About the 64-bit/multicore thing. After watching and waiting for SOW this long, I'd be disappointed if it's performance isn't more responsive to hardware upgrades than the IL-2 series. In fact I just can't imagine how it couldn't be.

The IL-2 series fell into the same unavoidable trap that the Microsoft Flight Sim series fell into (and is still in with FSX). And that is, when the sims were first built the only foreseeable (bankable) development path for CPU's was in terms of sheer single-core speed increases, and the software had to reflect that. But that path came to a shuddering, overheating, physically limited halt and we all went off down the multi-thread/multi-core path instead, leaving the single-core oriented software behind. Only, we didn't leave it behind, did we? It's still here. For the last few YEARS we've had the hardware and practically no software to make use of it. A whole generation of CPU's (dual core) has been superceded (by quad-cores), and now there are six-core chips about to come out and practically no game or sim has been coded to take full advantage of all those extra cores.

Now, I can't say whether it's even possible, practically speaking, for SOW to make use of those cores or not, as I don't know enough about it. But I'm much more sure about the fact that if there are still scenes in 1946 that a Core i7 920 @ 3.8 GHz can't handle, then SOW is going to be dead in the water judging by what I've seen and heard about it so far.

I honestly don't know how the thing's going to run, let alone expand, if it doesn't follow the hardware. Surely it would be madness to code for the past and not the future.

The fact that they've switched over to DirectX gives me hope that they're willing to make major changes to the way they do things to ensure the future viability of the series.

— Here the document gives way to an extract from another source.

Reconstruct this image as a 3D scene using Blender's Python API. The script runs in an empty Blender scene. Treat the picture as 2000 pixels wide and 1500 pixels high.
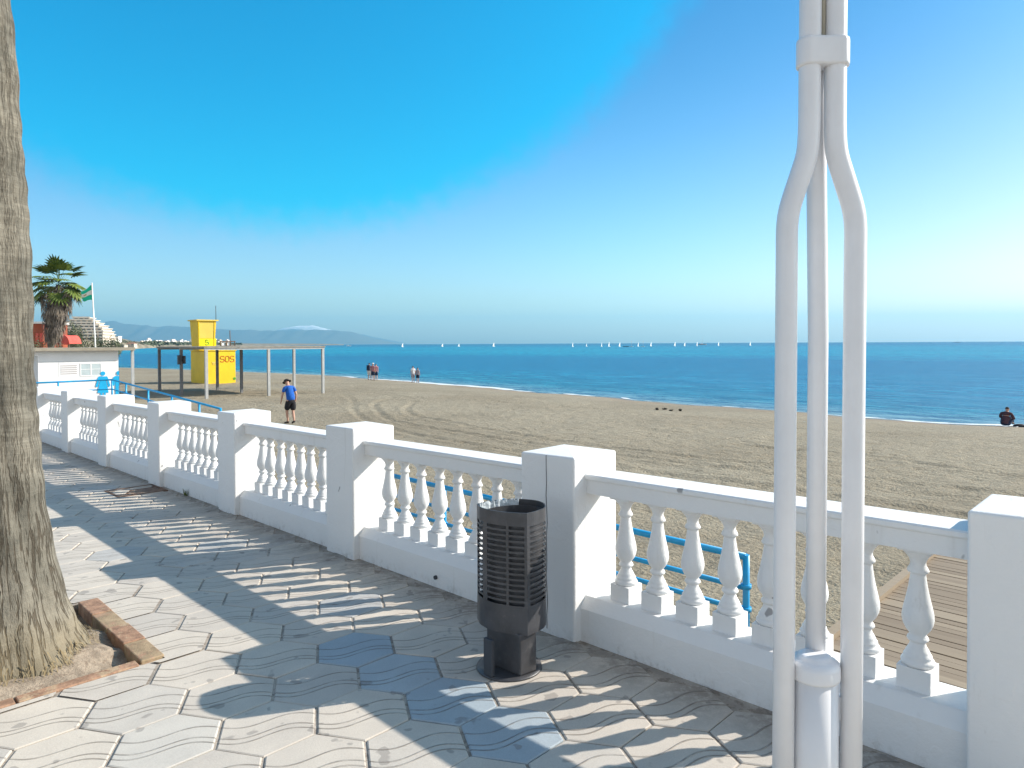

And I'm left thinking, if they can (if anyone can) make it a truly multi-core sim, they will.

Again though, if it turns out to be code-limited like the IL-2 series is, which is to say, if parts of it remain unplayable even six or seven years after its release, I don't think I'll be the only one feeling a bit ripped off. Adding more (and faster) CPU cores and more powerful video-cards, (and therefore more RAM too I guess) must have a beneficial on-screen effect, for the duration of the whole SOW series (if extra features are added along the way, otherwise there must be a reachable point where the sim can be 'maxed out' while still getting a good frame-rate).

Sorry for the rant/over-reaction, but I just realized there is a possibility SOW might not be the combat flight sim I've been waiting for afterall, if it's neutered from the start and left with nowhere to go in terms of being able to take advantage of current and future hardware.

But who knows, maybe none of this multi-core/64-bit stuff is necessary anyway, it just seems illogical though that more in this case wouldn't be better...

Les.
While I agree with most of what you say, IMO there are encouraging and discouraging signs from the recent vids and screenshots.

If I had to guess, I'd say what we're seeing is elements of il-2 and SoW spliced together for testing purposes. If that guess is right, it probably means SoW is further off than it might seem from vids of newly modeled a/c in flight. OTOH, it would show that the il2 codebase is still workable whereas most game developers would have had to start from scratch due to poor quality control.